Alan Uryga (Wisła Płock)
Spotkanie w Płocku raczej nie porwało. Długo utrzymywał się bezbramkowy remis. Kiedy Piast Gliwice już powoli dopisywał sobie cenny punkt, to wtedy do siatki trafił ten obrońca. W tym sezonie pierwszy raz.

Spas Delew (Pogoń Szczecin)
Jak chce – to umie! W głównej mierze to właśnie jemu "Portowcy" zawdzięczają wygraną nad Śląskiem Wrocław. Piątą bramkę w sezonie Bułgar zdobył krótko przed końcem pierwszej odsłony.

Tymoteusz Klupś (Lech Poznań)
Pierwszy raz w historii ten nastolatek z rocznika 2000 zagrał od początku. I to w spotkaniu o wielką stawkę – przeciwko Wiśle Kraków. Junior nie zawiódł; wykonał najwięcej sprintów oraz wypracował bramkę na 3:1. Na Twitterze zechciał pochwalić go Zbigniew Boniek.

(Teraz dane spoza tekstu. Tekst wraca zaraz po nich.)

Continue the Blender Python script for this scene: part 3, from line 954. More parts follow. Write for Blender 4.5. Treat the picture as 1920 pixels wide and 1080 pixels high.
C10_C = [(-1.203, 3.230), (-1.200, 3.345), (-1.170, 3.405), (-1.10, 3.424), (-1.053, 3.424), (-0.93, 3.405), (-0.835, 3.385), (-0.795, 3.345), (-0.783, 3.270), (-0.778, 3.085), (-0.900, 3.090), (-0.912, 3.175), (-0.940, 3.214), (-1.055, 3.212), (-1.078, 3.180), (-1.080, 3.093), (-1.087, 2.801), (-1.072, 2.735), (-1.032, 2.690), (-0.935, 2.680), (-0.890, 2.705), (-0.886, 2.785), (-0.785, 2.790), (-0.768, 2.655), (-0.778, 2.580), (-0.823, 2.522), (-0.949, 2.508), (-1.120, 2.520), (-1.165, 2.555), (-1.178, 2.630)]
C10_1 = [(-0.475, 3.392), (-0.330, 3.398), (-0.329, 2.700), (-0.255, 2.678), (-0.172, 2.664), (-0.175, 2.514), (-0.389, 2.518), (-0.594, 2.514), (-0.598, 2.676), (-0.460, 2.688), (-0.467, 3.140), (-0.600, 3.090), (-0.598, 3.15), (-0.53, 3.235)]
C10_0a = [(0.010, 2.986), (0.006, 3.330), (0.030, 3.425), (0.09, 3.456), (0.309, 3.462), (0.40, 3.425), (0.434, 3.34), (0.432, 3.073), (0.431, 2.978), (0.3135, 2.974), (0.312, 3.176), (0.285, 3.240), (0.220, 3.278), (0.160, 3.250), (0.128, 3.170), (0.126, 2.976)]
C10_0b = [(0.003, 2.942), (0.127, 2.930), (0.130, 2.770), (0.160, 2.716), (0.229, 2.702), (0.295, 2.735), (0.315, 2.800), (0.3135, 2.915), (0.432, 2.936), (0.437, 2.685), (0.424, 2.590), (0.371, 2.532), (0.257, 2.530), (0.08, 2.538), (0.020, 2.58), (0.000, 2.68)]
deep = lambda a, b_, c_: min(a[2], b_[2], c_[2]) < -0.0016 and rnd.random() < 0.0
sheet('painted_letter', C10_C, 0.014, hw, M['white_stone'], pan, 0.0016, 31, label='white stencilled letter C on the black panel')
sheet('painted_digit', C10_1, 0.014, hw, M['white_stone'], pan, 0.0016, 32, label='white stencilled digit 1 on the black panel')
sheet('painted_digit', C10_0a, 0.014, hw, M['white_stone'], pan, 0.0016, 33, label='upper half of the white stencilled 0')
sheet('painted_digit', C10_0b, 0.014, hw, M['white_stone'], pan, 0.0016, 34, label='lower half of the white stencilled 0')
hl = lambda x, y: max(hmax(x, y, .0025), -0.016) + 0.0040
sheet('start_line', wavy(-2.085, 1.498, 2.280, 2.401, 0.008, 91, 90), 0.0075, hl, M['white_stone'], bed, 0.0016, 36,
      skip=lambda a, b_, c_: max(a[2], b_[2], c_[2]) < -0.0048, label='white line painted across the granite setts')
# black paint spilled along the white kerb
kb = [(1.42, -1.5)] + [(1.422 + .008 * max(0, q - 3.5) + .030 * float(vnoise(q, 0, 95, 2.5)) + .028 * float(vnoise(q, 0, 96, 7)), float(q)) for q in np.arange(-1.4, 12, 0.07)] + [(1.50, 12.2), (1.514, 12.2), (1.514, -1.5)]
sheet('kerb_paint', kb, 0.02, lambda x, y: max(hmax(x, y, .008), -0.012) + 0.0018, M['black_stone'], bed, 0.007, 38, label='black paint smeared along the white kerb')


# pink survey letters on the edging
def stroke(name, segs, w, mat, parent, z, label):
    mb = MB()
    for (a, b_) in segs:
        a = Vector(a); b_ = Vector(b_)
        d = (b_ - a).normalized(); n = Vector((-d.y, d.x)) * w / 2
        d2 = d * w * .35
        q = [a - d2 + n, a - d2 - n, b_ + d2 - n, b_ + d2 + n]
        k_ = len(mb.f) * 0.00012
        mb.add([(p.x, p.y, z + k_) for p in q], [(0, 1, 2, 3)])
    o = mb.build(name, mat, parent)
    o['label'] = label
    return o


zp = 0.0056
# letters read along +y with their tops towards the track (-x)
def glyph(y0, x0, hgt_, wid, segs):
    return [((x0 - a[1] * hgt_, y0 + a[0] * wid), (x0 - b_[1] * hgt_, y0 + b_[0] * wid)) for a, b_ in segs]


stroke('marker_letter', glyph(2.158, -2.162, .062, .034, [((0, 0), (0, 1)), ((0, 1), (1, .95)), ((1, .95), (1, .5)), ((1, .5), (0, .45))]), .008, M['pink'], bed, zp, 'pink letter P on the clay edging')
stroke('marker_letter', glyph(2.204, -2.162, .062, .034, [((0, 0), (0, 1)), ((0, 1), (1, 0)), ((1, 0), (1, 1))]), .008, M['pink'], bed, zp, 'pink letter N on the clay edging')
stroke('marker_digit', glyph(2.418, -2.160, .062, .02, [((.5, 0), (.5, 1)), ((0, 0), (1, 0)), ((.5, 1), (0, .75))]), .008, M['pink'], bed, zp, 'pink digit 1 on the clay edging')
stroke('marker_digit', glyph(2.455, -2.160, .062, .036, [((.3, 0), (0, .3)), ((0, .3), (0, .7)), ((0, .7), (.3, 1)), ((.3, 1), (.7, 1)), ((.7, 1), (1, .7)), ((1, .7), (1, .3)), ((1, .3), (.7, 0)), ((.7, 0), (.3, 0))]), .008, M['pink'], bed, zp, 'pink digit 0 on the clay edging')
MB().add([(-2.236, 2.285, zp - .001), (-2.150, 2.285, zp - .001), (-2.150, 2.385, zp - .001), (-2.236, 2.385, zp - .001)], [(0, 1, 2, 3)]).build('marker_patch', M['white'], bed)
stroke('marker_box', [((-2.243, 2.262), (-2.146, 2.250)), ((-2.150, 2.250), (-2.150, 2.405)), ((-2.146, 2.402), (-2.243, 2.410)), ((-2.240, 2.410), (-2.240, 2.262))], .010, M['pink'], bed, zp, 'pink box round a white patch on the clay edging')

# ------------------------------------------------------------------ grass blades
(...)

Michał Nalepa (Arka Gdynia)
"Tu jest moc większa nic tysiące koni!" - w ten sposób zatytuował zdjęcie ze stadionu w Gdyni po zwycięstwie nad Legią Warszawa. Ma prawo czuć się elementem tej mocy. Zagrał bardzo dobry mecz, a według wielu kibiców wręcz kapitalny.